## Short problem
All lines in the data bearing the string "script" should be identified and copied.

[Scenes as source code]
※
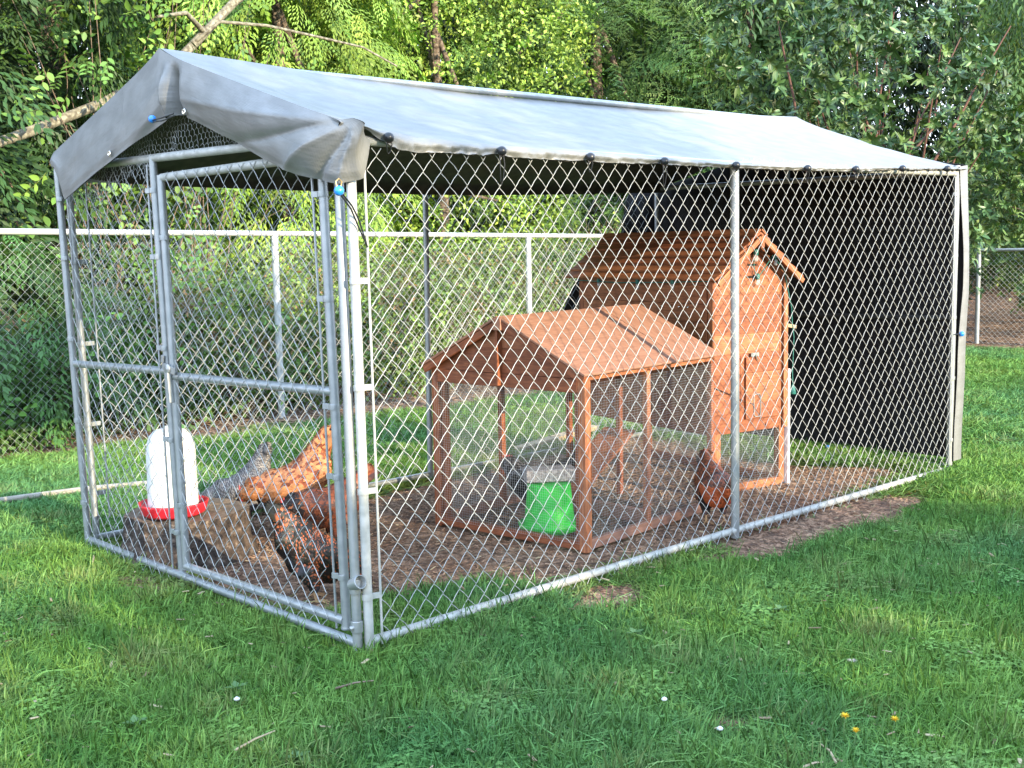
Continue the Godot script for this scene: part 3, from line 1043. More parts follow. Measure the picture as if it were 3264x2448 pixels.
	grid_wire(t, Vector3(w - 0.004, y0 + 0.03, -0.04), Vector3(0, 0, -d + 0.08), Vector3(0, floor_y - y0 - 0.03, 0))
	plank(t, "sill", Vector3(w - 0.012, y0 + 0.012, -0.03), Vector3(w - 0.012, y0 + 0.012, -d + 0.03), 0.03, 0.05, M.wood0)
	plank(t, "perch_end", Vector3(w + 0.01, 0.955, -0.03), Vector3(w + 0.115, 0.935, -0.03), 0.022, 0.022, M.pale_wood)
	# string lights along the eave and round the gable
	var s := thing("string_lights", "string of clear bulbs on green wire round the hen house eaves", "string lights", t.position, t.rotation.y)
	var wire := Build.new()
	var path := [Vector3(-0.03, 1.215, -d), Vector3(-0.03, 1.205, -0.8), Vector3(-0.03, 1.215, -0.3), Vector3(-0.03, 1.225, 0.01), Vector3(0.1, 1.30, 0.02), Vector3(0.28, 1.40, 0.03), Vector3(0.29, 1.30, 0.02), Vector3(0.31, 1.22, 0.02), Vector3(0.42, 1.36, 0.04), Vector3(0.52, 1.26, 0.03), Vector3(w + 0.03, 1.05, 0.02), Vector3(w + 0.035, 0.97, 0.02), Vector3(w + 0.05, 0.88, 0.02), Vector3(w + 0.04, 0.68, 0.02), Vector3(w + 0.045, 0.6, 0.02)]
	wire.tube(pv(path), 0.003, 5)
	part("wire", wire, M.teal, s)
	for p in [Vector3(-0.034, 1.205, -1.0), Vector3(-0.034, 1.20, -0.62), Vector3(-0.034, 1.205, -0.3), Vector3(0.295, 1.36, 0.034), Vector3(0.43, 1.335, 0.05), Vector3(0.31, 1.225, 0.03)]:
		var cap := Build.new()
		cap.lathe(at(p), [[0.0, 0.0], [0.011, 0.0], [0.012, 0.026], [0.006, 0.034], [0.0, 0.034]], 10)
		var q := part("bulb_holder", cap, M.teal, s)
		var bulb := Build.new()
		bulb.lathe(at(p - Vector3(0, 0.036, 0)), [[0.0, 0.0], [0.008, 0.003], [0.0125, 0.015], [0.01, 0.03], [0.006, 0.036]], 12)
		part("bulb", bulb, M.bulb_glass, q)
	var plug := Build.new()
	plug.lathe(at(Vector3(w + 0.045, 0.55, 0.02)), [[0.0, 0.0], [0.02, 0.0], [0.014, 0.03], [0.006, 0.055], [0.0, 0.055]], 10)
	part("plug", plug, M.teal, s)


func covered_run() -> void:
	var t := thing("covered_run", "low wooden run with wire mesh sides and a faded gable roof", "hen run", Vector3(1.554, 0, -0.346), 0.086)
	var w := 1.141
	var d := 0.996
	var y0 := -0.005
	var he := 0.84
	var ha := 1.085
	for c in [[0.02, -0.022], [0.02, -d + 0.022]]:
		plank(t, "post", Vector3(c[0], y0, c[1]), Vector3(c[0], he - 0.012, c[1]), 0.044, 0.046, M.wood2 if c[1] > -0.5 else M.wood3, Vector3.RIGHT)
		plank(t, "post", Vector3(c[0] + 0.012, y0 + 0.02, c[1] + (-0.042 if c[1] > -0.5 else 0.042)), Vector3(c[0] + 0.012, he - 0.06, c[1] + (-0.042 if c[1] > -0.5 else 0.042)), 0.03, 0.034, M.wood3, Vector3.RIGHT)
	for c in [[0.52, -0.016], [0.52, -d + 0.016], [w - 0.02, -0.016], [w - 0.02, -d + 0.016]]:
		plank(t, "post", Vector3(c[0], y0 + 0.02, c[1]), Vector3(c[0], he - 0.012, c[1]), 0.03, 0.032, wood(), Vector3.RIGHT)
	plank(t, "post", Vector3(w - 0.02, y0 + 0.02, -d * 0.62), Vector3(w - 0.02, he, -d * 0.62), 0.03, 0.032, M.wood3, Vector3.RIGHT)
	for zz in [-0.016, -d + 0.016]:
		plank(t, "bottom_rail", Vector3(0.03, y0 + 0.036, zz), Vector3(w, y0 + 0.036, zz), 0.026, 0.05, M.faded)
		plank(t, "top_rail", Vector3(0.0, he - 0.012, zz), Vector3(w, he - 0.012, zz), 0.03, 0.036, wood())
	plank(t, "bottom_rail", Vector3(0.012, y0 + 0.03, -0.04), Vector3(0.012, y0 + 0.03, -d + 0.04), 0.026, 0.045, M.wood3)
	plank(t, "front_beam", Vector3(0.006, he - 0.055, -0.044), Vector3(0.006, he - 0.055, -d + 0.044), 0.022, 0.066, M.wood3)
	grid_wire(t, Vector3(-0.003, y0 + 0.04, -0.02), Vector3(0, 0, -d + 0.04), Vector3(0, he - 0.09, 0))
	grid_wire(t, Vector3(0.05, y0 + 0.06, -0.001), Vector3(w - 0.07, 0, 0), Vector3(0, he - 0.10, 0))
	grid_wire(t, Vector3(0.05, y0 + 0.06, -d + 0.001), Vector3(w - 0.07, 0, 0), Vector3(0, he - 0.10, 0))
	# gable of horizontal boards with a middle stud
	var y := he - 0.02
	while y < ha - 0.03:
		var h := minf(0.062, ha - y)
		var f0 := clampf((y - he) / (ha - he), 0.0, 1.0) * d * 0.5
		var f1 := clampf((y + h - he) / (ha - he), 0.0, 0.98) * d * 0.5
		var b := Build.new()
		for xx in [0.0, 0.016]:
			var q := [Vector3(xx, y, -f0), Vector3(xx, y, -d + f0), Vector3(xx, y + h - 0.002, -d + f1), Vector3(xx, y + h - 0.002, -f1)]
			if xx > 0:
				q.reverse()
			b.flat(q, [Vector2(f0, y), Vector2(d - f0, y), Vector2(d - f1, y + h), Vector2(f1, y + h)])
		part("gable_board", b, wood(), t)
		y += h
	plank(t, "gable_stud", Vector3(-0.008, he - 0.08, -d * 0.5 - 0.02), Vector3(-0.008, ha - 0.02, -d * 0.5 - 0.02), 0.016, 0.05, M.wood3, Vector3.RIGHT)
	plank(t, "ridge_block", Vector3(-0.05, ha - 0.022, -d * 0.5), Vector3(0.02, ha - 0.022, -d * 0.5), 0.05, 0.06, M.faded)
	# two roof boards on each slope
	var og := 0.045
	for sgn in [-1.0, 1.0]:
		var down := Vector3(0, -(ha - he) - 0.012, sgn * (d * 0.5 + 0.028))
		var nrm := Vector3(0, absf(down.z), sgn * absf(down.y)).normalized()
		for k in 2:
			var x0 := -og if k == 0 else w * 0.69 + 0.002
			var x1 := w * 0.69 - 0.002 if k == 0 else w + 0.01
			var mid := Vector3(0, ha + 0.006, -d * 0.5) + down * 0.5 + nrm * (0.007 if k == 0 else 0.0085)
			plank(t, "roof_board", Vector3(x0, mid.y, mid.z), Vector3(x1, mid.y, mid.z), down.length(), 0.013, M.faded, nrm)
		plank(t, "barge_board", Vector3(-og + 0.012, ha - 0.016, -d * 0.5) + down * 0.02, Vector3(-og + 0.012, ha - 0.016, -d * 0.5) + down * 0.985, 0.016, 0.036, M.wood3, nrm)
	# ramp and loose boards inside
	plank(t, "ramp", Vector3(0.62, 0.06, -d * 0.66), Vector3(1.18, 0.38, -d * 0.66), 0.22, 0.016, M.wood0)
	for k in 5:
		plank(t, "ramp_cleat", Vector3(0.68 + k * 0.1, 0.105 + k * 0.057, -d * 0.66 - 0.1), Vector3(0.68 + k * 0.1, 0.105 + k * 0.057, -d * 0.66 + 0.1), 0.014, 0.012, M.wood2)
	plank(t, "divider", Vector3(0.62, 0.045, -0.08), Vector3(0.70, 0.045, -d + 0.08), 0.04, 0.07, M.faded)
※
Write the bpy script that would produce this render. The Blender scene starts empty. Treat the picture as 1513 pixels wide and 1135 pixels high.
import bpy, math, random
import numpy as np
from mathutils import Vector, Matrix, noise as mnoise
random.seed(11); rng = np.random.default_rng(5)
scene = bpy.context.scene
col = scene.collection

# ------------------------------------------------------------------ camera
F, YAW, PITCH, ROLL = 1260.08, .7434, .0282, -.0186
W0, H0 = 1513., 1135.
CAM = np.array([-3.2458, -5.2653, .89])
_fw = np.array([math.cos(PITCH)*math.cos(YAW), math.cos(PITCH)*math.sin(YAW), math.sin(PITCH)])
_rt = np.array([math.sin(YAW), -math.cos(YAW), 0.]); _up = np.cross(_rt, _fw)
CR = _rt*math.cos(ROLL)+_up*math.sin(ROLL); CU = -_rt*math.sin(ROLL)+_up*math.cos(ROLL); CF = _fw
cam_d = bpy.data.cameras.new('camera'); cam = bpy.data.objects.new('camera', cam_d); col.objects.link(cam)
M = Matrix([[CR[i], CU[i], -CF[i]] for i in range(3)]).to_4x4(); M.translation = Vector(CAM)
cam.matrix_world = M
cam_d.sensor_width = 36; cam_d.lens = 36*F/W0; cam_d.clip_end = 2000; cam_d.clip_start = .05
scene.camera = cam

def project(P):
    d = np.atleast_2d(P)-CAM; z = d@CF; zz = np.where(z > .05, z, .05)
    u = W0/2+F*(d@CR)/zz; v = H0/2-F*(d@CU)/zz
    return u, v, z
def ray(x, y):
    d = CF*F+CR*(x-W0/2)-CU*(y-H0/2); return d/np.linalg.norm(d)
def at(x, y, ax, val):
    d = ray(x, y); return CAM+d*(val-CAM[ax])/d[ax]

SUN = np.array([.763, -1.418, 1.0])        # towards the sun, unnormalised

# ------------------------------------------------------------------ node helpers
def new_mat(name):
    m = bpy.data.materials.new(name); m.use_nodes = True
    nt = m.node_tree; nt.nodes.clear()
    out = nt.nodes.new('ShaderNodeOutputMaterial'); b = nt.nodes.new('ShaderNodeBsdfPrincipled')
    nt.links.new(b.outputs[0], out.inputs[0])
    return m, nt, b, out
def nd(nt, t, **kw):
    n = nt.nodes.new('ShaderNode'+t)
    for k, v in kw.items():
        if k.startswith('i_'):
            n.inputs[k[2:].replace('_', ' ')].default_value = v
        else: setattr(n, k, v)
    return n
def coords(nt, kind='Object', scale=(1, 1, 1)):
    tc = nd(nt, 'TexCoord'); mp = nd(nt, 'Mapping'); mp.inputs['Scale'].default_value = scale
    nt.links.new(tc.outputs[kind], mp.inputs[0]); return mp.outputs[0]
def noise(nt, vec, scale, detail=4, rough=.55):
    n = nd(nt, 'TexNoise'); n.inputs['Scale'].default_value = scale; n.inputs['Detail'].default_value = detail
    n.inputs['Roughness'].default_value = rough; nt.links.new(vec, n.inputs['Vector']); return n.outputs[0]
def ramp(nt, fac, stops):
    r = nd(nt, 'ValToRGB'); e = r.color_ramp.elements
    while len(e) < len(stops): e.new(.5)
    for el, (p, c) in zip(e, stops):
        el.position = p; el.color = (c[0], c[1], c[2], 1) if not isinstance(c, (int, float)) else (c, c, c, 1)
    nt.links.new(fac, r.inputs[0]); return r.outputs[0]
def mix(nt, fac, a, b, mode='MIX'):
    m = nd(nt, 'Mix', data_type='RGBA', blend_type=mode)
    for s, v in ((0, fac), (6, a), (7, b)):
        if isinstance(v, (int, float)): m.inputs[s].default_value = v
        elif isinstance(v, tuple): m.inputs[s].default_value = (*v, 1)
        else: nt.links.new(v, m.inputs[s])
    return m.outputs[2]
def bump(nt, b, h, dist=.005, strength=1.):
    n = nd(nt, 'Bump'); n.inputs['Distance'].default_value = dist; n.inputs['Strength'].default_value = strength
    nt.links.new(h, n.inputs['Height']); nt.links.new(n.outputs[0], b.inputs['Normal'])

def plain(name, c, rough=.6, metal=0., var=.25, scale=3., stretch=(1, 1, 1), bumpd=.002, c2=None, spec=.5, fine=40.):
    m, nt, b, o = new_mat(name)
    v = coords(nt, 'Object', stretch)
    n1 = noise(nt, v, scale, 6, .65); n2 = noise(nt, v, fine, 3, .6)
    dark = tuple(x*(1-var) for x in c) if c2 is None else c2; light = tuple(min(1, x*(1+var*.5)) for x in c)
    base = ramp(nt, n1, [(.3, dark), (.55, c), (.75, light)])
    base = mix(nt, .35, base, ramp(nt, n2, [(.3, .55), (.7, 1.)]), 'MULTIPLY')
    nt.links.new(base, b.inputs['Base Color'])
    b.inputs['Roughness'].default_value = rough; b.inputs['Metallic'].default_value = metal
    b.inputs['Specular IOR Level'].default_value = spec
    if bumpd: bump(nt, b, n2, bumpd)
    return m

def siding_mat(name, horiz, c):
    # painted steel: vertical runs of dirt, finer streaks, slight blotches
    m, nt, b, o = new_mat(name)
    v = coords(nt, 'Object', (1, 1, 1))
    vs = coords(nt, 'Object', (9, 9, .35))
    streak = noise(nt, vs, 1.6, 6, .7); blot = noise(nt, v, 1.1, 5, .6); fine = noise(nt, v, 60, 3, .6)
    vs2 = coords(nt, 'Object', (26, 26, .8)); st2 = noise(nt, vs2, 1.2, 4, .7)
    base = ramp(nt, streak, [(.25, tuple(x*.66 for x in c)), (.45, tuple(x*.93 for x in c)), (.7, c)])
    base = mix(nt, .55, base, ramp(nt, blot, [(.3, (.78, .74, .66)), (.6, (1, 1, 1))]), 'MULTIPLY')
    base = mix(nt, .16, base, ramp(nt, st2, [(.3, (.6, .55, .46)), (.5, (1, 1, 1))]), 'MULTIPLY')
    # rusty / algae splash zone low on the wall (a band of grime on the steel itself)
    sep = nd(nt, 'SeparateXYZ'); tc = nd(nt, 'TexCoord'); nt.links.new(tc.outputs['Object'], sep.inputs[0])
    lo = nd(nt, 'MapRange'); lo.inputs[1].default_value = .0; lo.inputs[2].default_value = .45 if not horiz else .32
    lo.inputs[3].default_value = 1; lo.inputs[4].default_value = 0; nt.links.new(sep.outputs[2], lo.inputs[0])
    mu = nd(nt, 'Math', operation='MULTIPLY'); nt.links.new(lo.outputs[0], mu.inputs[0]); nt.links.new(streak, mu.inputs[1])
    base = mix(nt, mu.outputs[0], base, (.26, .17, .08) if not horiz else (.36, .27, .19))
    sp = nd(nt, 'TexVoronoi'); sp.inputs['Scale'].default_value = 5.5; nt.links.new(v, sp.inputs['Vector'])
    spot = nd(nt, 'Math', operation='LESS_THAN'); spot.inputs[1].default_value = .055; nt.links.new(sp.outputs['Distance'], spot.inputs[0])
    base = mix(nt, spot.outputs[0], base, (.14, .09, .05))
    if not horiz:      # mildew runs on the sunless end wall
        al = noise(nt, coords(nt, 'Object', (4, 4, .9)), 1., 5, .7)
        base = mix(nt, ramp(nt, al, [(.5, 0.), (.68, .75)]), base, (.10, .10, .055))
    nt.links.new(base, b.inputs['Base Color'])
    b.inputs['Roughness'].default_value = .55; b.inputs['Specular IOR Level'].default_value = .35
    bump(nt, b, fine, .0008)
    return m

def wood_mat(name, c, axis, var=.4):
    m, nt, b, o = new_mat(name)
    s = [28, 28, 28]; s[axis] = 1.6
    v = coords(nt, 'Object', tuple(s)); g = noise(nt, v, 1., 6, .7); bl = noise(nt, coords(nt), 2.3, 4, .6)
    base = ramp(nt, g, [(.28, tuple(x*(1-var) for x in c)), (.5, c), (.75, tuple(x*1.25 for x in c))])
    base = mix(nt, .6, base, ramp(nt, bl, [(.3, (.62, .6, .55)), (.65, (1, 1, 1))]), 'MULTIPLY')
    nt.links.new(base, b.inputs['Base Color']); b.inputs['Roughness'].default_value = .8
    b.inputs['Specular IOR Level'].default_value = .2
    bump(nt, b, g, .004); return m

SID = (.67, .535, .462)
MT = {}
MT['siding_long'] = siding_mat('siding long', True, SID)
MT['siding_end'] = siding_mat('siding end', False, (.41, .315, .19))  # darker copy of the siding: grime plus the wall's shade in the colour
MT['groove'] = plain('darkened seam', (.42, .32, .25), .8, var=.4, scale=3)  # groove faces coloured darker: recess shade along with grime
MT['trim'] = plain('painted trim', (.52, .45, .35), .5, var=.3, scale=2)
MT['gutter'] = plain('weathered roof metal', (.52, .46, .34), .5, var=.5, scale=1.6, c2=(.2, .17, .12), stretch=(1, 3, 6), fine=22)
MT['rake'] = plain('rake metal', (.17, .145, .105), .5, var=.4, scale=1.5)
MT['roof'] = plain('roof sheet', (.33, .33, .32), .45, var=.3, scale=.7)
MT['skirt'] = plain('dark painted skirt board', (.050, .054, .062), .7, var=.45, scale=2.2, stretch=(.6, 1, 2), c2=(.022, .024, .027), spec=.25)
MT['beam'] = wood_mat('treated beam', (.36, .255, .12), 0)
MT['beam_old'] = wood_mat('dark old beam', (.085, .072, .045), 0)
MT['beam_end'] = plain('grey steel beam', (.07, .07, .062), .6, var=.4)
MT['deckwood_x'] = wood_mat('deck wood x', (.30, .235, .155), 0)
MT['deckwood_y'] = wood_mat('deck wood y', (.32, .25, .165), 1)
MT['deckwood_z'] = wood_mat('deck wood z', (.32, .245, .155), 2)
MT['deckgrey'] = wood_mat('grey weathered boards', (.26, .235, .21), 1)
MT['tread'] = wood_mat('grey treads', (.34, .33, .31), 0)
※
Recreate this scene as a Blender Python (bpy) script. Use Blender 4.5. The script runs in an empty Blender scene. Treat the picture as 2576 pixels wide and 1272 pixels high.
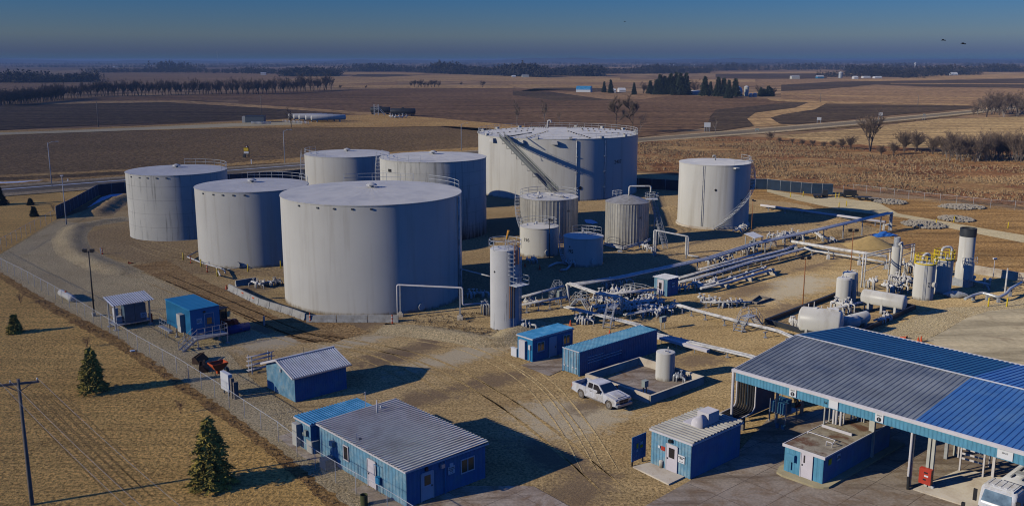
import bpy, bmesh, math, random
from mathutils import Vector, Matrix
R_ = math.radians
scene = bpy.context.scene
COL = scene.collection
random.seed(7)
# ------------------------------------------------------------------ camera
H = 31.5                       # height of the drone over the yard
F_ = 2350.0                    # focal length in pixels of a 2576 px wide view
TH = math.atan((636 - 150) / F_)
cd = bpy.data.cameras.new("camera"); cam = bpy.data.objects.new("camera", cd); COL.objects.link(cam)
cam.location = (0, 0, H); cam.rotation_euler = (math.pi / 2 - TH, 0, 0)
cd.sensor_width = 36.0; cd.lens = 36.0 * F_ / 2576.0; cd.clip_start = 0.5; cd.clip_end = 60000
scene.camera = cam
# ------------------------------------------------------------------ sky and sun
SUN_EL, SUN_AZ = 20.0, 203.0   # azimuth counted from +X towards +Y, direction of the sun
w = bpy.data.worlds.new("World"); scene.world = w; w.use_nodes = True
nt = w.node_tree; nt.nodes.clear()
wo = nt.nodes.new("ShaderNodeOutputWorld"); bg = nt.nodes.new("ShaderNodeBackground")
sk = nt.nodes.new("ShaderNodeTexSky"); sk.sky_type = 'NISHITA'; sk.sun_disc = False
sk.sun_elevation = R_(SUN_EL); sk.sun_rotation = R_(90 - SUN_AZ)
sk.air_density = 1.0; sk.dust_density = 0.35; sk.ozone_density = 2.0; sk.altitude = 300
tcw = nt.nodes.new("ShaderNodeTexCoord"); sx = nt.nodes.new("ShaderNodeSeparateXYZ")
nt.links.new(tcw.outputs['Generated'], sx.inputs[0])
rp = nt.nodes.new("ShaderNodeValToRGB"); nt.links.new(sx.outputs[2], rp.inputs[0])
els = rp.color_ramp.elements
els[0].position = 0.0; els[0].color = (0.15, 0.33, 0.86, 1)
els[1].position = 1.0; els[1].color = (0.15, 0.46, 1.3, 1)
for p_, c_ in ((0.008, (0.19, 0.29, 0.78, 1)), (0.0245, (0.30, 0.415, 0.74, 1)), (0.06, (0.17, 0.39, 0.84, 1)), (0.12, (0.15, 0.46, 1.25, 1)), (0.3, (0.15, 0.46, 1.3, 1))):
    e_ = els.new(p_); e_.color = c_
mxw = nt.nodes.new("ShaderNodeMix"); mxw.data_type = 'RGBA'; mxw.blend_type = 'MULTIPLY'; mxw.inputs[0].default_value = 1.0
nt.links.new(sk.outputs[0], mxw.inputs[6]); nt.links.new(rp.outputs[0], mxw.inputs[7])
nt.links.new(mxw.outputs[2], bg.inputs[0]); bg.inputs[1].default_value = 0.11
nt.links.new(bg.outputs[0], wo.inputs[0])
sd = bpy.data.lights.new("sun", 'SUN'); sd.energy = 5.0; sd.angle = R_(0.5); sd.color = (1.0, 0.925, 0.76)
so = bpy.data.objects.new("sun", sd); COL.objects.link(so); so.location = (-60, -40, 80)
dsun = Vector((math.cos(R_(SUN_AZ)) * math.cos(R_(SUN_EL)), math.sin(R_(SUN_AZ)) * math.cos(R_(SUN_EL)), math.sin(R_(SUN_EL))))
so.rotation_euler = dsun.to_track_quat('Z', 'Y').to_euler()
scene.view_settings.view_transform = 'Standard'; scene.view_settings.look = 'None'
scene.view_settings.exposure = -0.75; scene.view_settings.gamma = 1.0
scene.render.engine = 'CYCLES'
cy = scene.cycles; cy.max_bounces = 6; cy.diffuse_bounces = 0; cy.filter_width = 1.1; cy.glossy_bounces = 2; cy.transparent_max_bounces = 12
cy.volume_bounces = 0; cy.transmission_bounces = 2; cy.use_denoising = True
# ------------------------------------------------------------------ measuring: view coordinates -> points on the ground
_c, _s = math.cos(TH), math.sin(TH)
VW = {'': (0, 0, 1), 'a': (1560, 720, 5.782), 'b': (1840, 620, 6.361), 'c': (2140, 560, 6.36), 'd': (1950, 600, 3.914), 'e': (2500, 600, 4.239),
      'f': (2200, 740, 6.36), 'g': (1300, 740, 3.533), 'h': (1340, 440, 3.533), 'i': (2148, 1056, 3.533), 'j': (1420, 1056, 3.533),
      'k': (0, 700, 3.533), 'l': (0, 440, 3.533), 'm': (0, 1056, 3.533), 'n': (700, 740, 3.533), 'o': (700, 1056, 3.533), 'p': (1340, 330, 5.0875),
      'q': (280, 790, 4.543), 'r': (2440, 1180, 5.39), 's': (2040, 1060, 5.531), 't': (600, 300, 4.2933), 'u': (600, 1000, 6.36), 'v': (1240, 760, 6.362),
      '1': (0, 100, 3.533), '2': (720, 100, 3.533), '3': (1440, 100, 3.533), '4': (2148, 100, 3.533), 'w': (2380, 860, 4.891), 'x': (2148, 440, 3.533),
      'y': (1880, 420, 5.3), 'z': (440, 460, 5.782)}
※
## Exercise solution
Continue the Godot script for this scene: part 3, from line 1043. More parts follow. Measure the picture as if it were 3264x2448 pixels.
Write the bpy script that would produce this render. The Blender scene starts empty. Treat the picture as 1513 pixels wide and 1135 pixels high.
Recreate this scene as a Blender Python (bpy) script. Use Blender 4.5. The script runs in an empty Blender scene. Treat the picture as 2576 pixels wide and 1272 pixels high.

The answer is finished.